De 1674 à 1680, nos gens continuèrent de s’étendre à gauche des sources du fleuve ; ce mouvement datait de trop long temps pour qu’on puisse l’attribuer à Jolliet. En 1680, nous étions aux chûtes Saint-Antoine, dans la direction de l’ouest, et nos traiteurs parcouraient le Wisconsin, les Illinois, à l’est du Mississipi. En 1682, la Salle descendit jusqu’aux bouches du fleuve. Plus tard, arrivant par le golfe du Mexique, il ne put retrouver le passage. C’est d’Iberville (1699) qui y entra le premier venant du golfe.

Qui donc est le découvreur parmi tous ces personnages ? Nicolet, puisqu’il a révélé au monde l’existence du fleuve et indiqué la porte qui y mène.

L’Espagnol De Soto avait traversé le bas Mississipi, un siècle avant lui, mais sans bénéfice pour la science, ou quoi que ce soit.

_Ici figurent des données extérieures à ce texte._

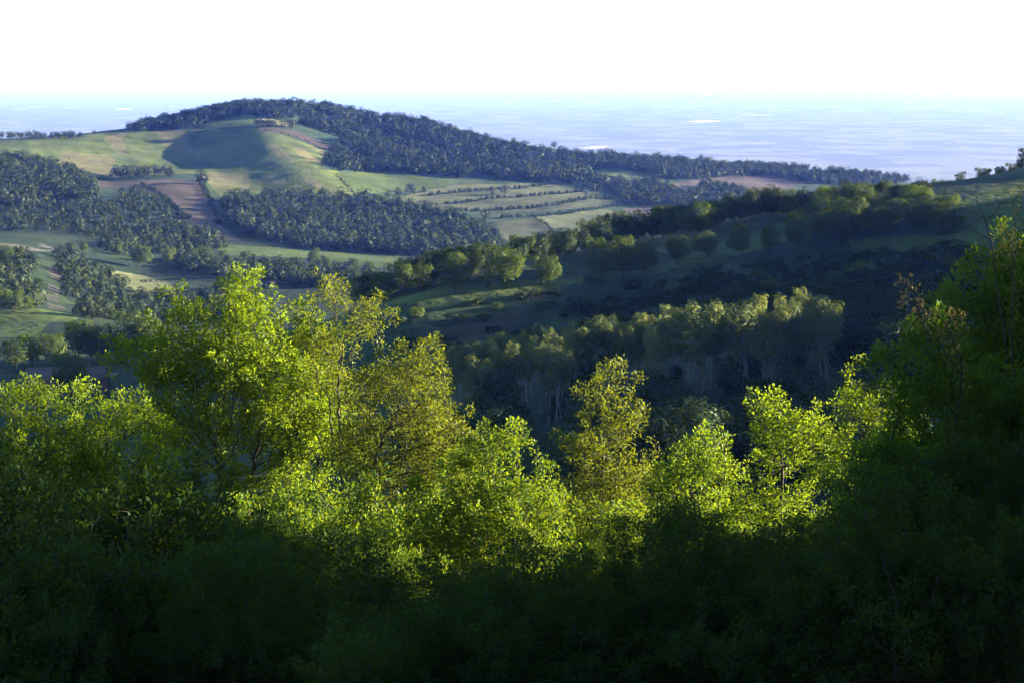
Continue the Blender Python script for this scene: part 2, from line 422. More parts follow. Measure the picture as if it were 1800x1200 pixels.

Nicolet, dira-t-on, n’a pas vogué sur le fleuve. Cela ne signifie rien. Il en a connu le pays ; il a déclaré que, du portage de la rivière aux Renards, il eût pu s’y rendre en trois jours, ce qui est exact. D’ailleurs, en matière de découverte, tout est dans le résultat.

De même que Soto n’a aucun titre à notre gratitude, parce que son entreprise n’a rien produit de bon, il faut regarder comme le pionnier de la race blanche celui qui a créé des rapports définitifs avec les Sauvages de cette région et qui y a laissé des souvenirs dont les traces se retrouvaient partout vingt ans après sa mort.

Colomb n’a vu qu’un coin de l’Amérique, sans savoir qu’il trouvait un continent. Cartier ne s’est rendu qu’à Montréal. Ces hommes sont au premier rang parceque d’autres les ont suivis — et encore Cartier n’a guère eu de suite, puisque, soixante ans après lui, le Canada était tout aussi peu connu et fréquenté qu’avant le premier voyage.

Donnons à chacun sa part de gloire. Nicolet a pesé d’un aussi grand poids que Jolliet ou la Salle dans la balance de son temps. Si vous effacez les noms des héros secondaires et de ceux qui rivalisent avec vos hommes de prédilection, Français ou Canadiens, au moins n’allez pas méconnaître celui qui a frayé à tous le chemin du Mississipi.

Le caractère officiel de Jolliet n’est pas au-dessus de celui de Nicolet. La situation de notre pays en 1634 et 1673 fait seule la différence. Le dernier venu a eu l’éclat d’une plus large publicité ; il s’adressait à la France de Colbert, au Canada de Frontenac, à une colonie réorganisée, forte et remplie de dispositions admirables.

Prenons garde que l’Histoire, « cette grande menteuse » ne dérobe à notre attention le mérite du dévancier.

Benjamin Sulte.
  1. Voir Revue Canadienne, 1878, p. 16 ; 1879, p. 187, 250-51. 255-57.
  2. Voir notre volume intitulé Mélanges.
  3. Voir l’étude en cours de publication, par M. l’abbé H. V. dans le Journal de l’Instruction Publique, 1881.
  4. Consultez notre ouvrage intitulé La Verendrye, chapitre des Découvertes et des Découvreurs.
  5. Voir notre étude dans l’Opinion Publique, août 1875.